**INSTRUCTION**
Repeat the material exactly, leaving nothing out.

**INFORMATION SHOWN**

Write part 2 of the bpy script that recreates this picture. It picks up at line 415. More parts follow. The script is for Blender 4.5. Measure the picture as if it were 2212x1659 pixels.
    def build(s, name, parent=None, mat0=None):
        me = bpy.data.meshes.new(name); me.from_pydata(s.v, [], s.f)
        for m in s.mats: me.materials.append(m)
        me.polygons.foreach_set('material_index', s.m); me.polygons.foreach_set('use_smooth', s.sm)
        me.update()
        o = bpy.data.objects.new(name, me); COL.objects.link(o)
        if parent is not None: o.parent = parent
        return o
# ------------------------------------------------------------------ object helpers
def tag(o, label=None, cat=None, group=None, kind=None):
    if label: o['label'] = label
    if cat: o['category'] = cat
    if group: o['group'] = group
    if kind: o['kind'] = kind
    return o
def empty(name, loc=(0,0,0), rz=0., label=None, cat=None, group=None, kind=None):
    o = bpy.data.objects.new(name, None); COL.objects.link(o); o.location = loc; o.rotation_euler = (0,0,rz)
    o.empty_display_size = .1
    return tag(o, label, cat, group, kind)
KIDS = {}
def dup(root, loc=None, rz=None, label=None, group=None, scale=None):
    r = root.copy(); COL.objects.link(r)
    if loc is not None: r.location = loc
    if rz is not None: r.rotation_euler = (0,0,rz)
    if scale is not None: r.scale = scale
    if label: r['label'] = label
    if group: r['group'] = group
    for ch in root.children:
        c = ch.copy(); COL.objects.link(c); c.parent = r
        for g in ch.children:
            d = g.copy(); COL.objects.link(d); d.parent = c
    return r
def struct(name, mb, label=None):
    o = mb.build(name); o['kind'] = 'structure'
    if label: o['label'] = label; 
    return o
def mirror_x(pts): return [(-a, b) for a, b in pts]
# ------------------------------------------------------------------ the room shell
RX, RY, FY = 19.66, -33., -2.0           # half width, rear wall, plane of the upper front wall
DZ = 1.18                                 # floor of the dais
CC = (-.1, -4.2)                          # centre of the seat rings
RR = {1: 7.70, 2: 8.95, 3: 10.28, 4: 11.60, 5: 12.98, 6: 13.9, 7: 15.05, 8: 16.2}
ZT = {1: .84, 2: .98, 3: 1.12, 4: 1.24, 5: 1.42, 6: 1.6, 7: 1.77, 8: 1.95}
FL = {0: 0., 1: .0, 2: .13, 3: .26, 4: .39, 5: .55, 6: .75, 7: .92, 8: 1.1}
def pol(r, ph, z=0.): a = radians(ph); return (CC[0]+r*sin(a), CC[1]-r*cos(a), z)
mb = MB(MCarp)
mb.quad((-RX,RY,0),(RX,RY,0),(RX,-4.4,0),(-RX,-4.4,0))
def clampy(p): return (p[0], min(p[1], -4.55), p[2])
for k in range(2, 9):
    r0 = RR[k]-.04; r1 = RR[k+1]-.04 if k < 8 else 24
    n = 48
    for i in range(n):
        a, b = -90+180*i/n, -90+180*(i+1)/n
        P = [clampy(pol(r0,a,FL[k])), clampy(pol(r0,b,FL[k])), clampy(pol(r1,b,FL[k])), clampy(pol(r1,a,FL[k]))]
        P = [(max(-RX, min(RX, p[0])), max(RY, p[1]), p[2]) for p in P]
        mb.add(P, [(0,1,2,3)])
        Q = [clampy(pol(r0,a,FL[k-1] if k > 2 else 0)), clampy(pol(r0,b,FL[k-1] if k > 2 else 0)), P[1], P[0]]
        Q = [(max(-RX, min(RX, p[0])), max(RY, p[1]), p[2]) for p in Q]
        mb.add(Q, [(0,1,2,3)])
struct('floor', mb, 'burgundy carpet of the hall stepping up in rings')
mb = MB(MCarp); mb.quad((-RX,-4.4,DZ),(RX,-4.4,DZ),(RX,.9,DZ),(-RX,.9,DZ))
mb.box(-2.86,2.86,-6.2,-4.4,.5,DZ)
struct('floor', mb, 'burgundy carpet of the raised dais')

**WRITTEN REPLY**
Write part 2 of the bpy script that recreates this picture. It picks up at line 415. More parts follow. The script is for Blender 4.5. Measure the picture as if it were 2212x1659 pixels.
    def build(s, name, parent=None, mat0=None):
        me = bpy.data.meshes.new(name); me.from_pydata(s.v, [], s.f)
        for m in s.mats: me.materials.append(m)
        me.polygons.foreach_set('material_index', s.m); me.polygons.foreach_set('use_smooth', s.sm)
        me.update()
        o = bpy.data.objects.new(name, me); COL.objects.link(o)
        if parent is not None: o.parent = parent
        return o
# ------------------------------------------------------------------ object helpers
def tag(o, label=None, cat=None, group=None, kind=None):
    if label: o['label'] = label
    if cat: o['category'] = cat
    if group: o['group'] = group
    if kind: o['kind'] = kind
    return o
def empty(name, loc=(0,0,0), rz=0., label=None, cat=None, group=None, kind=None):
    o = bpy.data.objects.new(name, None); COL.objects.link(o); o.location = loc; o.rotation_euler = (0,0,rz)
    o.empty_display_size = .1
    return tag(o, label, cat, group, kind)
KIDS = {}
def dup(root, loc=None, rz=None, label=None, group=None, scale=None):
    r = root.copy(); COL.objects.link(r)
    if loc is not None: r.location = loc
    if rz is not None: r.rotation_euler = (0,0,rz)
    if scale is not None: r.scale = scale
    if label: r['label'] = label
    if group: r['group'] = group
    for ch in root.children:
        c = ch.copy(); COL.objects.link(c); c.parent = r
        for g in ch.children:
            d = g.copy(); COL.objects.link(d); d.parent = c
    return r
def struct(name, mb, label=None):
    o = mb.build(name); o['kind'] = 'structure'
    if label: o['label'] = label; 
    return o
def mirror_x(pts): return [(-a, b) for a, b in pts]
# ------------------------------------------------------------------ the room shell
RX, RY, FY = 19.66, -33., -2.0           # half width, rear wall, plane of the upper front wall
DZ = 1.18                                 # floor of the dais
CC = (-.1, -4.2)                          # centre of the seat rings
RR = {1: 7.70, 2: 8.95, 3: 10.28, 4: 11.60, 5: 12.98, 6: 13.9, 7: 15.05, 8: 16.2}
ZT = {1: .84, 2: .98, 3: 1.12, 4: 1.24, 5: 1.42, 6: 1.6, 7: 1.77, 8: 1.95}
FL = {0: 0., 1: .0, 2: .13, 3: .26, 4: .39, 5: .55, 6: .75, 7: .92, 8: 1.1}
def pol(r, ph, z=0.): a = radians(ph); return (CC[0]+r*sin(a), CC[1]-r*cos(a), z)
mb = MB(MCarp)
mb.quad((-RX,RY,0),(RX,RY,0),(RX,-4.4,0),(-RX,-4.4,0))
def clampy(p): return (p[0], min(p[1], -4.55), p[2])
for k in range(2, 9):
    r0 = RR[k]-.04; r1 = RR[k+1]-.04 if k < 8 else 24
    n = 48
    for i in range(n):
        a, b = -90+180*i/n, -90+180*(i+1)/n
        P = [clampy(pol(r0,a,FL[k])), clampy(pol(r0,b,FL[k])), clampy(pol(r1,b,FL[k])), clampy(pol(r1,a,FL[k]))]
        P = [(max(-RX, min(RX, p[0])), max(RY, p[1]), p[2]) for p in P]
        mb.add(P, [(0,1,2,3)])
        Q = [clampy(pol(r0,a,FL[k-1] if k > 2 else 0)), clampy(pol(r0,b,FL[k-1] if k > 2 else 0)), P[1], P[0]]
        Q = [(max(-RX, min(RX, p[0])), max(RY, p[1]), p[2]) for p in Q]
        mb.add(Q, [(0,1,2,3)])
struct('floor', mb, 'burgundy carpet of the hall stepping up in rings')
mb = MB(MCarp); mb.quad((-RX,-4.4,DZ),(RX,-4.4,DZ),(RX,.9,DZ),(-RX,.9,DZ))
mb.box(-2.86,2.86,-6.2,-4.4,.5,DZ)
struct('floor', mb, 'burgundy carpet of the raised dais')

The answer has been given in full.